たとえば競馬は,控除率25%というきわめて割の悪いギャンブルである。1万円で馬券を買うと7500円から賭け事が始まるわけで,これだけ手数料率が高いと,戦績や血統の分析でわずかに勝率を高めることができたとしても,とうてい利益を出すまでには至らない。「競馬必勝法」は,この世には存在しないのである。
それよりもっと分の悪いギャンブルが宝くじで,こちらは掛け金の半分以上が日本宝くじ協会の収益になる。当然,宝くじを購入したひとのほぼ全員が,一生,損をしたまま終わる。「宝くじは無知な人間に課せられた第二の税金」といわれる由縁だ。
「そんなこといったって,宝くじを当てて億万長者になったひとがいるじゃないか」との反論があるだろう。これは事実であるが,それでもこの議論の正しさは変わらない。宝くじの当せん確率はきわめて小さく,また一生に購入できる回数も限られているので,どれほど熱心なファンでも統計的に十分な回数を賭けることはできない。もしも一等当せん者が不死の生命を持ち,その後も宝くじを買いつづけたならば,彼は確実に掛け金の半分を失うことになるだろう。「小さなお金で大きな夢がかなう」という倍率のマジックによって,数字の苦手なひとたちを幻惑しているのである。

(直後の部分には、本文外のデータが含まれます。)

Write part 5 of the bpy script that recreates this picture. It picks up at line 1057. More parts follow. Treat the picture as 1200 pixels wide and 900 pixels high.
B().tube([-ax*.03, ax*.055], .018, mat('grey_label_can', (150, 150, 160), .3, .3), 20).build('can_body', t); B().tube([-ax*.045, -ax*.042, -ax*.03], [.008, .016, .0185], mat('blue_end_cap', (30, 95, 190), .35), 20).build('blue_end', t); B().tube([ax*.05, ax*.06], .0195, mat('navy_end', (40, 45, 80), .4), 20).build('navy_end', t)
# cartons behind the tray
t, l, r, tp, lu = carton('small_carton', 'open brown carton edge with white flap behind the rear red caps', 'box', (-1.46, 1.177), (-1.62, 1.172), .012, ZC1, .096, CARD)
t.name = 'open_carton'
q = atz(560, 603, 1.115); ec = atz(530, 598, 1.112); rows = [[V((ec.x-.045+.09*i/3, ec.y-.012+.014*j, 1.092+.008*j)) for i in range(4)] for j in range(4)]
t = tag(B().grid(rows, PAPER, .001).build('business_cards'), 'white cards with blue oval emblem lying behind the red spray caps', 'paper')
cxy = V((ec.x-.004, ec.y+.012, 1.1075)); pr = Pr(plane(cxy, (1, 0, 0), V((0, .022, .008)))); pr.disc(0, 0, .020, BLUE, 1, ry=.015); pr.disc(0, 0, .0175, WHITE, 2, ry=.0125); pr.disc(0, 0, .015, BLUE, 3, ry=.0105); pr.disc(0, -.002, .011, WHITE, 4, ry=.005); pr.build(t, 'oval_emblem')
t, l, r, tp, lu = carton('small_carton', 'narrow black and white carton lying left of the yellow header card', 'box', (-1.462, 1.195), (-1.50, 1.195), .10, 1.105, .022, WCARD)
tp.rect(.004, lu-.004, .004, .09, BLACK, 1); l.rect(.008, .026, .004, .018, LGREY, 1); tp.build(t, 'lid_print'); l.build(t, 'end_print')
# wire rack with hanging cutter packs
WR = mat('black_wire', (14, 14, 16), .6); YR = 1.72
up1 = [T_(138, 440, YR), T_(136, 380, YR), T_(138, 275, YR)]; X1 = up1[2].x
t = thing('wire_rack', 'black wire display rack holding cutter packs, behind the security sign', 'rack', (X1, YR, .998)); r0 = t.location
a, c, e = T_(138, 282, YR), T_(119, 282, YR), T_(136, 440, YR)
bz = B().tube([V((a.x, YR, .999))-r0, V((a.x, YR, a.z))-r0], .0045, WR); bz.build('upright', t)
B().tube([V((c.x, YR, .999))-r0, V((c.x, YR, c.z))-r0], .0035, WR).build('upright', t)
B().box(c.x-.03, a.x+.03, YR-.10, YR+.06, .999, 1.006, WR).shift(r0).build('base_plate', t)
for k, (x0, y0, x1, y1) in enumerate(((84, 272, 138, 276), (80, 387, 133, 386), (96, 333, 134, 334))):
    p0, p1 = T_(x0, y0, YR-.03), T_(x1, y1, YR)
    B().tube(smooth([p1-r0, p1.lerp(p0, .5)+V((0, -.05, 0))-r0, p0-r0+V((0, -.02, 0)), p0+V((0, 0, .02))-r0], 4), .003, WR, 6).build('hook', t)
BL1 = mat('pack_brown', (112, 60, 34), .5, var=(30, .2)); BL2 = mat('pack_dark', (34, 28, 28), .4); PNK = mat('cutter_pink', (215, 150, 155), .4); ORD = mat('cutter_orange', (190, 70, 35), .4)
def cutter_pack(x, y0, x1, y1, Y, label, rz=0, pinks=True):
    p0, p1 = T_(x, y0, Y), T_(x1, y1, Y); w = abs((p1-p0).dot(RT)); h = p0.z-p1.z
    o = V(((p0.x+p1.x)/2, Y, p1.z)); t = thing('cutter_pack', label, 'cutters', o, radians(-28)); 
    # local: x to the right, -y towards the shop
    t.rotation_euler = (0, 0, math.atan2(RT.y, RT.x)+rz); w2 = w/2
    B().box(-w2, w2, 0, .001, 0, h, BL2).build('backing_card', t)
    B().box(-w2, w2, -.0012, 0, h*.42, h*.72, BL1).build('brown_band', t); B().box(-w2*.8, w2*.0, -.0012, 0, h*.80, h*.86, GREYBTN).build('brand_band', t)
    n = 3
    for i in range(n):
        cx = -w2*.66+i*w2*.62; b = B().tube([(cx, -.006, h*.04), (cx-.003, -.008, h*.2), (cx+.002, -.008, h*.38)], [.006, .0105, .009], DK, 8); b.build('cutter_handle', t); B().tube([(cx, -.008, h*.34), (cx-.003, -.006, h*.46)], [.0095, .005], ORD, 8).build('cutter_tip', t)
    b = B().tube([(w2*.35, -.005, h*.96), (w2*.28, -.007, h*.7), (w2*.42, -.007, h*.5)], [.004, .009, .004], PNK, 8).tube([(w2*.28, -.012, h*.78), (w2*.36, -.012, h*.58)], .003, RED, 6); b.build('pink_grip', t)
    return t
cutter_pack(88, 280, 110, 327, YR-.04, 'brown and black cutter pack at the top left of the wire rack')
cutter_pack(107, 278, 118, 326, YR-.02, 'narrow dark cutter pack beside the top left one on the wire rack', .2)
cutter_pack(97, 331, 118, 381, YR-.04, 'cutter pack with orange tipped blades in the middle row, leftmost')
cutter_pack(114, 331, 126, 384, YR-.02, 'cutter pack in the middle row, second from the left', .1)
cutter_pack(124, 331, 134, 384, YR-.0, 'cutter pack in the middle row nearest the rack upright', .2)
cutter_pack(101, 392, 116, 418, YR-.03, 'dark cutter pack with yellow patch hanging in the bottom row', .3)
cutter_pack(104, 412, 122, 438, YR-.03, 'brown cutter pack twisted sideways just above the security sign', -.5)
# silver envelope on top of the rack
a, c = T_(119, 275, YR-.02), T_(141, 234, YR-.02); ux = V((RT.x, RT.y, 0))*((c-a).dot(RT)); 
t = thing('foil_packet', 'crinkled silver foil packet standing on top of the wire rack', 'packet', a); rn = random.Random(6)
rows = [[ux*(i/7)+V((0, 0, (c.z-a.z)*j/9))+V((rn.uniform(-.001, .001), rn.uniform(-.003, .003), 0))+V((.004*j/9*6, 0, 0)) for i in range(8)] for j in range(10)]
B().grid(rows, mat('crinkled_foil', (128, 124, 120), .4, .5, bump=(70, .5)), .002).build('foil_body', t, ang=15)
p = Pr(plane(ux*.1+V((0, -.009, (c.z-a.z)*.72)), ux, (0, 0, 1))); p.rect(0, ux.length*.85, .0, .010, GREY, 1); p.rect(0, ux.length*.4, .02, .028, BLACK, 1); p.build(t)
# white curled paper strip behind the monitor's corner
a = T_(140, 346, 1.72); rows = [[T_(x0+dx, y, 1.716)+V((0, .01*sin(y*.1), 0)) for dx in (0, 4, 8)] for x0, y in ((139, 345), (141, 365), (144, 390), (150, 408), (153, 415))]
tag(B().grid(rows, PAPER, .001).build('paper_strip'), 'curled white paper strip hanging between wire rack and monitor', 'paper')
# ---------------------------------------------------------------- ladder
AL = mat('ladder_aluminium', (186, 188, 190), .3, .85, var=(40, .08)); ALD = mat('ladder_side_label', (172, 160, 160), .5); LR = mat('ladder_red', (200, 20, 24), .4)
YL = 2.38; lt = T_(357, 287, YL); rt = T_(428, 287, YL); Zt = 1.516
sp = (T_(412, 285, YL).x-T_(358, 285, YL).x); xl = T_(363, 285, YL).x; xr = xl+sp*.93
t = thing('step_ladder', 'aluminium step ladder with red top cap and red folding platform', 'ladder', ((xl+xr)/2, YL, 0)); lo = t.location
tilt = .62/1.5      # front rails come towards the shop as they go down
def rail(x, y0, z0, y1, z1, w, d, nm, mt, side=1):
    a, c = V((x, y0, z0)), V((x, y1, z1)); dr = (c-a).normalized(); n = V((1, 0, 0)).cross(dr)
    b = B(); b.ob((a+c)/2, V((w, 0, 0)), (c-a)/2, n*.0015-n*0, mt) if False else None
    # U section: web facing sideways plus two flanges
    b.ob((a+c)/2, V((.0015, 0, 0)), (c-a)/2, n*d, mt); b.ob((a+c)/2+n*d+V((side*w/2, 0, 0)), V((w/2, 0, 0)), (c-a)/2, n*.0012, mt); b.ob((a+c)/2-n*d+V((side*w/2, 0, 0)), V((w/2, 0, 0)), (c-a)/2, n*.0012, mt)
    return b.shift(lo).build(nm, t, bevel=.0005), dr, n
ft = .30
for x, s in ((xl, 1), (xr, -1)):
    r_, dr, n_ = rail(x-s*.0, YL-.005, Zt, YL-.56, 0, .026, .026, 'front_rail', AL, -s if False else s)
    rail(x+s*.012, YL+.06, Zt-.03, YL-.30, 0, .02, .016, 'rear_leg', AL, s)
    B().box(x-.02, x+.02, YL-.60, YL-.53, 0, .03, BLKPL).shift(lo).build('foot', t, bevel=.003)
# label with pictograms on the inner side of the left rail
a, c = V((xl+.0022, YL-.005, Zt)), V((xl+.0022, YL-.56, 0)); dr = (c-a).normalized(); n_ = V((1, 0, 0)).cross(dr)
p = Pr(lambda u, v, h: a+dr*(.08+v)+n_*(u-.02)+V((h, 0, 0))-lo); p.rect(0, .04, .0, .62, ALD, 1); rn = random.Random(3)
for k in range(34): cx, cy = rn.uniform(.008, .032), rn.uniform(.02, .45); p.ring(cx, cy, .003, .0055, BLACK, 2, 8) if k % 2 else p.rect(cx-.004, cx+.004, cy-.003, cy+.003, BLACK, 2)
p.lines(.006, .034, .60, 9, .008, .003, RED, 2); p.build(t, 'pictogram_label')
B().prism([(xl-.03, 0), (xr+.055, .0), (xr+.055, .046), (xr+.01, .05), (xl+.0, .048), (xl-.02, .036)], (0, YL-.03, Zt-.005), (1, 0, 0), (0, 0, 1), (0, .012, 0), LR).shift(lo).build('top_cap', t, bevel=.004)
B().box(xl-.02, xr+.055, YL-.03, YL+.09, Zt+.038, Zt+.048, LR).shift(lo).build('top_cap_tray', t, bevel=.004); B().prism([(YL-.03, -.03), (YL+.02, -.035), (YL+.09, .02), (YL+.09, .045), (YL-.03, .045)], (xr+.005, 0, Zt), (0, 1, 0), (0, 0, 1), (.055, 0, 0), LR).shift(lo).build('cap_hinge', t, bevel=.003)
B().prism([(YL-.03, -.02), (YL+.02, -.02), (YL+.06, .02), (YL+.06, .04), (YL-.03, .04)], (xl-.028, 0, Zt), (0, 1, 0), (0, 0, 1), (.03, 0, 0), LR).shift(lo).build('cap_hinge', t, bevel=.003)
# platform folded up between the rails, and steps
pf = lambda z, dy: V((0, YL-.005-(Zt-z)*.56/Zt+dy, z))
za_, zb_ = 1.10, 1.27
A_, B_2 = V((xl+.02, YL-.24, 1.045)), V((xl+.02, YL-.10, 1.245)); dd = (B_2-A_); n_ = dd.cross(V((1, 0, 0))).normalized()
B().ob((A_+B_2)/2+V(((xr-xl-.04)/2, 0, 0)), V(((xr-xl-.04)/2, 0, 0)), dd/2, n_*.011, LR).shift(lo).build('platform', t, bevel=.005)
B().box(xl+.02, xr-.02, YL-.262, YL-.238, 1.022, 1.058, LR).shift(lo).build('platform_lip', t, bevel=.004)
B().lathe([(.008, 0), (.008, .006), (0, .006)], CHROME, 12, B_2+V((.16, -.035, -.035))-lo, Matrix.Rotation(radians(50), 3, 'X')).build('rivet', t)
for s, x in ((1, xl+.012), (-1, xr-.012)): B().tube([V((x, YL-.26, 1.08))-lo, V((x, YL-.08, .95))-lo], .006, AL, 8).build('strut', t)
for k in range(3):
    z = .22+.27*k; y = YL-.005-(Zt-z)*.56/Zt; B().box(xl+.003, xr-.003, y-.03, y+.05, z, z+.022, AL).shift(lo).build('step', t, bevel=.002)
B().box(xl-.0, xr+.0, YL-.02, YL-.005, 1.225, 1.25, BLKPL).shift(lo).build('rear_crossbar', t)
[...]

競馬や宝くじのような“悪質”なギャンブルに比べて,デイトレードははるかに勝率が高い。株式売買手数料はいまや投資金額の0.1〜0.01%まで下がり,株式投資はすべてのゲームのなかでもっとも有利なギャンブルのひとつになった(実際には利益に対して課税されるため,それが追加コストとなって利回りは引き下げられる。ちなみに上場株式の譲渡所得に対する現在の税率は10%)。